--- START OF Recorded information ---

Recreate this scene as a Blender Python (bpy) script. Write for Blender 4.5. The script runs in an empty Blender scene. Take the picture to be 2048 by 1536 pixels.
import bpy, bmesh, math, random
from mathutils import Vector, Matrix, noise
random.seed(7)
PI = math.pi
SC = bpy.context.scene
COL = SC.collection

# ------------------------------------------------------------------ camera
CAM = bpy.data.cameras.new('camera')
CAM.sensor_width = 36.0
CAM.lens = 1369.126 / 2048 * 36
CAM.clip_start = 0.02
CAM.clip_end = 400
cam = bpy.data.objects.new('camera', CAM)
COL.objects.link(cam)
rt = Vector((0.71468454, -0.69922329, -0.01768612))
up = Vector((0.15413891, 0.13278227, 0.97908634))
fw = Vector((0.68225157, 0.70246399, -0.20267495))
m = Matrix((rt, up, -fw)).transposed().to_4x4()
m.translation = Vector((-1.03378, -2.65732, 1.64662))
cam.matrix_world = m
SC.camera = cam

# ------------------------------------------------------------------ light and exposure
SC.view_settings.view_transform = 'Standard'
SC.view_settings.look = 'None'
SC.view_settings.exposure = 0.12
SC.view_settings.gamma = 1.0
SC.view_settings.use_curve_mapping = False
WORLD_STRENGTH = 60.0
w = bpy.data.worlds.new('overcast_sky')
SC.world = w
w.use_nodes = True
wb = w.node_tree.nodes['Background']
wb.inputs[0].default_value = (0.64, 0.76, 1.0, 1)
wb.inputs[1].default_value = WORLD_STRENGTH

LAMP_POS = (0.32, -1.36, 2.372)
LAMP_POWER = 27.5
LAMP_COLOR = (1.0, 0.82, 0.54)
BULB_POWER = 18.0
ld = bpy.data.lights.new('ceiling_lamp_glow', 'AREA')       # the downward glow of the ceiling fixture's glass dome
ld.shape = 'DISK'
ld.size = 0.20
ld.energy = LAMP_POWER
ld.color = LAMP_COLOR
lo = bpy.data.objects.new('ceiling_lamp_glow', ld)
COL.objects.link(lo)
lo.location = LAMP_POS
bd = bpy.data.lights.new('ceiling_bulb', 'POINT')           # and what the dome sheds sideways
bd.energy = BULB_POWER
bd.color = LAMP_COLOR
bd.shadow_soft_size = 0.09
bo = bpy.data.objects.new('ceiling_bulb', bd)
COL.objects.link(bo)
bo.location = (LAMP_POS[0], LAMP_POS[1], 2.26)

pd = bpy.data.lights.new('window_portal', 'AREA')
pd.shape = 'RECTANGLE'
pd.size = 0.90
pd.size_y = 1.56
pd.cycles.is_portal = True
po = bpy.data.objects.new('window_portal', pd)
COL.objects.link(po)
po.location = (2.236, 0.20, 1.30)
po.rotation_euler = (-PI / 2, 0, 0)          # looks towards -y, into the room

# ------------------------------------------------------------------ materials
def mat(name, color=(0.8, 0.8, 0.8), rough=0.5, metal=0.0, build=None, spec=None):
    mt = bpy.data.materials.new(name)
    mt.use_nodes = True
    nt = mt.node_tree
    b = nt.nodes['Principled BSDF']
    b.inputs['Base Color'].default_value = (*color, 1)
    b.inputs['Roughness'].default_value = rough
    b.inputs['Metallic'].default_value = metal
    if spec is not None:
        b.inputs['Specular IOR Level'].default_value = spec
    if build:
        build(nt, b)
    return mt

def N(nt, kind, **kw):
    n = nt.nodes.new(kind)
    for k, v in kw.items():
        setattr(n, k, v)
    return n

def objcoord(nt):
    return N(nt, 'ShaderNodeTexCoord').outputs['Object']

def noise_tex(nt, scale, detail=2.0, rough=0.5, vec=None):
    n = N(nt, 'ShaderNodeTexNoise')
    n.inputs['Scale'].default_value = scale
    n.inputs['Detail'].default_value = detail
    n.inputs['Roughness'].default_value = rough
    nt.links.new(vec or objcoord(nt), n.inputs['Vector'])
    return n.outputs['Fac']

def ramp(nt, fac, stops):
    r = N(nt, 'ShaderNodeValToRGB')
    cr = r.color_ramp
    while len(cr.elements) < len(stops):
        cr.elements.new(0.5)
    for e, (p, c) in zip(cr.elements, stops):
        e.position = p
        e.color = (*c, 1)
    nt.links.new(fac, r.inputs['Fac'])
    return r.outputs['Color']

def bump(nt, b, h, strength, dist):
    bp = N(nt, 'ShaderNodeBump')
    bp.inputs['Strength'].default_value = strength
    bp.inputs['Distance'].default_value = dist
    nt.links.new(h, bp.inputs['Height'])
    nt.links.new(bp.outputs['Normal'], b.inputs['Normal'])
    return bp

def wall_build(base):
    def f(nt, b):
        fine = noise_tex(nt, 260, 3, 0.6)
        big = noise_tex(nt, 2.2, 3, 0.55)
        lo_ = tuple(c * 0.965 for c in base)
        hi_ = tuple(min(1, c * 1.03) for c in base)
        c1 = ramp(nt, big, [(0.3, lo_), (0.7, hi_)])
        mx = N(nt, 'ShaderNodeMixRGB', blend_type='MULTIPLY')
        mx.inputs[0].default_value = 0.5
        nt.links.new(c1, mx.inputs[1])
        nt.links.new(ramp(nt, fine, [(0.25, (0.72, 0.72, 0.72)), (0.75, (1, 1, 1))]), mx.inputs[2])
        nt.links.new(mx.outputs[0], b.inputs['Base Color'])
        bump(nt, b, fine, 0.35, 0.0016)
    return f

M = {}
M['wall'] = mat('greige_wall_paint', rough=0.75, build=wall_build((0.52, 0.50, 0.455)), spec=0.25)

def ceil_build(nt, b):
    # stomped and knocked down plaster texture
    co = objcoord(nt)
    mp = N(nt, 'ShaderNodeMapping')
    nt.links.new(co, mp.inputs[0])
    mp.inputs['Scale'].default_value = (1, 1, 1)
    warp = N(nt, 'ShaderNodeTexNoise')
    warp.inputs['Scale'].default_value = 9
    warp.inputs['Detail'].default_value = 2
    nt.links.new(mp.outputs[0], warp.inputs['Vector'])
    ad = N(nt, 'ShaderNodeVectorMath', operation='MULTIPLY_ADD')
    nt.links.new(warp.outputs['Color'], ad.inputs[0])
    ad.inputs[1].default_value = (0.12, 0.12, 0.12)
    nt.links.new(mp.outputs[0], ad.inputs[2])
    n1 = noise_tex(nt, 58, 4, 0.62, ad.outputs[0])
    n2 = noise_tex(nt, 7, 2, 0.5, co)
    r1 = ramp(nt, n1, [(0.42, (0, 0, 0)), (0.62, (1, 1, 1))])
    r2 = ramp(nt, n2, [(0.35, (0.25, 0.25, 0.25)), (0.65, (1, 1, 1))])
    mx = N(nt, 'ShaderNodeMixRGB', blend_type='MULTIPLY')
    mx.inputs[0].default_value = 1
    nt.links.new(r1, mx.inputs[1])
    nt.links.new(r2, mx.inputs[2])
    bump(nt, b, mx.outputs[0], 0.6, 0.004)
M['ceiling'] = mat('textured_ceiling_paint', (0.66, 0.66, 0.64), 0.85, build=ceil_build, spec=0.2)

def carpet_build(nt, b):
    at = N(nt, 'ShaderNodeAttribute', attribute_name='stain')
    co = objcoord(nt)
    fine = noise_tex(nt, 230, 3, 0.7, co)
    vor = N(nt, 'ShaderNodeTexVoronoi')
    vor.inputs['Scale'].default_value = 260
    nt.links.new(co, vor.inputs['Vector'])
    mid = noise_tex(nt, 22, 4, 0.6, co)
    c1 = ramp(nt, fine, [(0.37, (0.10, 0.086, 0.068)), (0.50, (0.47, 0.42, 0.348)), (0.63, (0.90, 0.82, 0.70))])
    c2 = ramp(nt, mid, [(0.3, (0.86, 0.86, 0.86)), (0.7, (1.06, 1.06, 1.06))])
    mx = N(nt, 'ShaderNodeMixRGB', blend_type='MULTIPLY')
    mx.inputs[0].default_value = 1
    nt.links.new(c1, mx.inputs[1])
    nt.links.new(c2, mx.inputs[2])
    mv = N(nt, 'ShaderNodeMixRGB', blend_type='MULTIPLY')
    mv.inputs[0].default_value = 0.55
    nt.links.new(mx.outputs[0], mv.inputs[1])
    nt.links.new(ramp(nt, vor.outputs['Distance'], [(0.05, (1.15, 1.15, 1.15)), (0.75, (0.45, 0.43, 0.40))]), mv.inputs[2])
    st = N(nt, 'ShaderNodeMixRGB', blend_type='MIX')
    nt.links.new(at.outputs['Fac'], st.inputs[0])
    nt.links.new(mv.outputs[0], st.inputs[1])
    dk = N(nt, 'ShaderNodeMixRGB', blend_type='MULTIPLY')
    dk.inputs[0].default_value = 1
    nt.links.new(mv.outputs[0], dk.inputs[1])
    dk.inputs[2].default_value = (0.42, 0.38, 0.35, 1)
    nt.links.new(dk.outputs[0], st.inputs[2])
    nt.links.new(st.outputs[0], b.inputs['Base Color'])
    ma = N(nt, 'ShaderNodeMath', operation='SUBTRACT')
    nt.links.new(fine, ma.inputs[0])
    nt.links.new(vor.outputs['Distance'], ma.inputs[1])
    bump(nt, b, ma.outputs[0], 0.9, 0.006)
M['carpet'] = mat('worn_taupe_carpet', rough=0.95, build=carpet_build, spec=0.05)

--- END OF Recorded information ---

» Directions for this task
Print the listing above from its first line through the line with "SC.camera = cam", and stop there.

» Expected output
Recreate this scene as a Blender Python (bpy) script. Write for Blender 4.5. The script runs in an empty Blender scene. Take the picture to be 2048 by 1536 pixels.
import bpy, bmesh, math, random
from mathutils import Vector, Matrix, noise
random.seed(7)
PI = math.pi
SC = bpy.context.scene
COL = SC.collection

# ------------------------------------------------------------------ camera
CAM = bpy.data.cameras.new('camera')
CAM.sensor_width = 36.0
CAM.lens = 1369.126 / 2048 * 36
CAM.clip_start = 0.02
CAM.clip_end = 400
cam = bpy.data.objects.new('camera', CAM)
COL.objects.link(cam)
rt = Vector((0.71468454, -0.69922329, -0.01768612))
up = Vector((0.15413891, 0.13278227, 0.97908634))
fw = Vector((0.68225157, 0.70246399, -0.20267495))
m = Matrix((rt, up, -fw)).transposed().to_4x4()
m.translation = Vector((-1.03378, -2.65732, 1.64662))
cam.matrix_world = m
SC.camera = cam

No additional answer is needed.